Node Discovery and Pycom
pycom's discovery mechanism works the same way regardless of the network topology.
How it works
pycom continuously scans the entire /24 subnet every 5 seconds, iterating over all 254 possible host addresses in the last octet. For each address it attempts a TCP connection on port 5000 with a short timeout. If the connection succeeds, pycom sends its own node information to that address — this is how it announces itself to your application.
Scanning continues until a coordinator node is found. Your application does not need to be running when LA4 boots; it will be discovered on the next scan cycle whenever it starts listening on port 5000.
Heartbeats and stale nodes
Once a node is discovered, pycom maintains the connection with periodic heartbeats sent every 3 seconds.

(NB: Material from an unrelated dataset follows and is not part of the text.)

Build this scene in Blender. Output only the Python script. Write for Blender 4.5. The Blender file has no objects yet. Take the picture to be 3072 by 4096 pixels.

If a node stops responding for more than 15 seconds it is considered stale and removed from the active node list. It will be re-discovered automatically on the next successful scan.
Scanning for an LA4 from your application
If you want your PC application to find the LA4 proactively — rather than waiting for pycom to discover you — the right approach depends on how the LA4 obtained its IP address.
Static IP
In a point-to-point setup, the LA4 is configured with the static IP address 192.168.0.23, so there is nothing to discover. The application can connect directly to that address on port 5000 and identify itself as the coordinator immediately.
Dynamic IP (DHCP)
In a star topology, when the LA4 receives its address from a DHCP server the IP may change between power cycles. In this case the application can mirror what pycom does internally: present the available IPv4 network interfaces to the user, derive the /24 subnet prefix from whichever interface shares a network with the LA4, then probe all 254 host addresses on port 5000 concurrently with a short timeout. Any address that accepts the connection is a pycom node. Once found, the application opens a persistent connection and identifies itself as the coordinator, causing pycom to switch to passive mode.
Pycom passive mode
When pycom discovers a node that has flagged itself as a coordinator (typically your PC application), it switches to passive mode — it stops scanning the network and instead sends heartbeats only to the coordinator. This reduces network traffic and switches from a 1-to-many connection attempts to a 1-to-1.
If the coordinator becomes unreachable and is removed as stale, pycom returns to active scanning mode until a new coordinator is found.